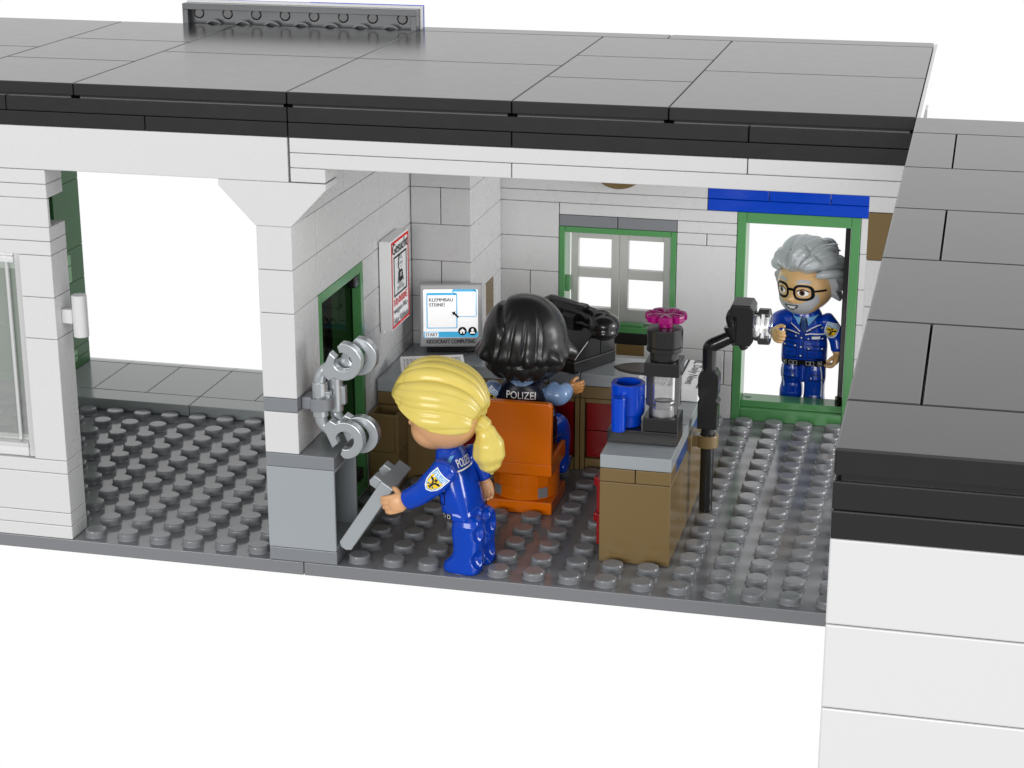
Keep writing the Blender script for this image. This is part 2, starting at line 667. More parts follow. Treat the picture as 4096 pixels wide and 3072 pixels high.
# ------------------------------------------------------------------ corner pillar and partition with smoked door
pa = thing('wall', 'light grey partition wall and front pillar between passage and office', 'wall', (6.5, 5, 0))
mb = MB()
mb.box(6, 7, 0, 2, 3.2, 4.4, 'white')
for z0, z1 in ((4.8, 7.2), (7.2, 8.4), (8.4, 9.6)):
    mb.box(6, 7, 0, 2, z0, z1, 'white')
for z, cuts in ((7.2, (2, 12)), (8.4, (2, 7.9, 12)), (9.6, (1, 4.5, 12)), (10.8, (2, 6, 12))):
    for a, b in zip(cuts[:-1], cuts[1:]):
        mb.box(6, 7, a, b, z, z + 1.2, 'white')
for z, cuts in ((6.0, (6, 12)), (4.8, (6, 12)), (3.6, (6, 9.9, 12)), (2.4, (6, 12)), (1.2, (6, 8, 12)), (0, (6, 12))):
    for a, b in zip(cuts[:-1], cuts[1:]):
        mb.box(6, 7, a, b, z, z + 1.2, 'white')
mb.build('bricks', pa)
mb = MB()                                                # inverted slope capital
mb.prism([(5, 10.8), (5, 10.64), (6, 9.6), (7, 9.6), (8, 10.64), (8, 10.8)], (0, 1.0, 0), (1, 0, 0), (0, 0, 1), 1.0, 'white', b=.02)
mb.build('capital', pa)
mb = MB()
mb.box(6, 7, 0, 2, 4.4, 4.8, 'grey')
mb.box(6.98, 7.3, .3, .9, 4.42, 4.78, 'grey', b=.05)
ring = [(math.cos(a), math.sin(a)) for a in [math.radians(d) for d in range(-120, 151, 15)]]
poly = [(.36 * c, .36 * q) for c, q in ring] + [(.24 * c, .24 * q) for c, q in ring[::-1]]
mb.prism(poly, (7.5, .5, 4.42), (1, 0, 0), (0, 1, 0), .36, 'grey', b=.03)
mb.build('clip', pa)


def door_frame(mb, ax, a0, a1, c0, c1, z1, mat, w=.3, wt=.36, wb=.68):
    """upright frame; ax 'x': spans x, thickness in y (c0..c1)"""
    B = (lambda p0, p1, z0, z2: mb.box(p0, p1, c0, c1, z0, z2, mat, b=.02, g=.003)) if ax == 'x' else \
        (lambda p0, p1, z0, z2: mb.box(c0, c1, p0, p1, z0, z2, mat, b=.02, g=.003))
    B(a0, a0 + w, 0, z1)
    B(a1 - w, a1, 0, z1)
    B(a0 + w, a1 - w, z1 - wt, z1)
    B(a0 + w, a1 - w, 0, wb)


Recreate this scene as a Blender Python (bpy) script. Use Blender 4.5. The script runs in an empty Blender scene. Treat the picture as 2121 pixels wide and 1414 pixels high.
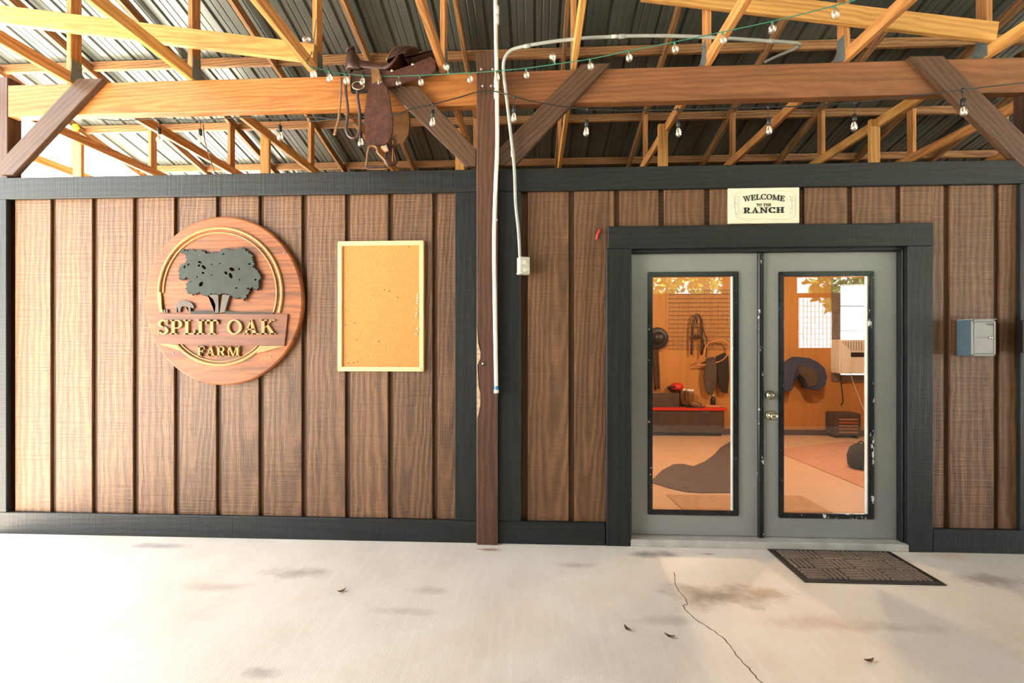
------
* **Task goal**: Except for the pictures, give all the material above again verbatim.

* **Response for this exercise**:
Keep writing the Blender script for this image. This is part 2, starting at line 667. More parts follow. Treat the picture as 4096 pixels wide and 3072 pixels high.
# ------------------------------------------------------------------ corner pillar and partition with smoked door
pa = thing('wall', 'light grey partition wall and front pillar between passage and office', 'wall', (6.5, 5, 0))
mb = MB()
mb.box(6, 7, 0, 2, 3.2, 4.4, 'white')
for z0, z1 in ((4.8, 7.2), (7.2, 8.4), (8.4, 9.6)):
    mb.box(6, 7, 0, 2, z0, z1, 'white')
for z, cuts in ((7.2, (2, 12)), (8.4, (2, 7.9, 12)), (9.6, (1, 4.5, 12)), (10.8, (2, 6, 12))):
    for a, b in zip(cuts[:-1], cuts[1:]):
        mb.box(6, 7, a, b, z, z + 1.2, 'white')
for z, cuts in ((6.0, (6, 12)), (4.8, (6, 12)), (3.6, (6, 9.9, 12)), (2.4, (6, 12)), (1.2, (6, 8, 12)), (0, (6, 12))):
    for a, b in zip(cuts[:-1], cuts[1:]):
        mb.box(6, 7, a, b, z, z + 1.2, 'white')
mb.build('bricks', pa)
mb = MB()                                                # inverted slope capital
mb.prism([(5, 10.8), (5, 10.64), (6, 9.6), (7, 9.6), (8, 10.64), (8, 10.8)], (0, 1.0, 0), (1, 0, 0), (0, 0, 1), 1.0, 'white', b=.02)
mb.build('capital', pa)
mb = MB()
mb.box(6, 7, 0, 2, 4.4, 4.8, 'grey')
mb.box(6.98, 7.3, .3, .9, 4.42, 4.78, 'grey', b=.05)
ring = [(math.cos(a), math.sin(a)) for a in [math.radians(d) for d in range(-120, 151, 15)]]
poly = [(.36 * c, .36 * q) for c, q in ring] + [(.24 * c, .24 * q) for c, q in ring[::-1]]
mb.prism(poly, (7.5, .5, 4.42), (1, 0, 0), (0, 1, 0), .36, 'grey', b=.03)
mb.build('clip', pa)


def door_frame(mb, ax, a0, a1, c0, c1, z1, mat, w=.3, wt=.36, wb=.68):
    """upright frame; ax 'x': spans x, thickness in y (c0..c1)"""
    B = (lambda p0, p1, z0, z2: mb.box(p0, p1, c0, c1, z0, z2, mat, b=.02, g=.003)) if ax == 'x' else \
        (lambda p0, p1, z0, z2: mb.box(c0, c1, p0, p1, z0, z2, mat, b=.02, g=.003))
    B(a0, a0 + w, 0, z1)
    B(a1 - w, a1, 0, z1)
    B(a0 + w, a1 - w, z1 - wt, z1)
    B(a0 + w, a1 - w, 0, wb)


Recreate this scene as a Blender Python (bpy) script. Use Blender 4.5. The script runs in an empty Blender scene. Treat the picture as 2121 pixels wide and 1414 pixels high.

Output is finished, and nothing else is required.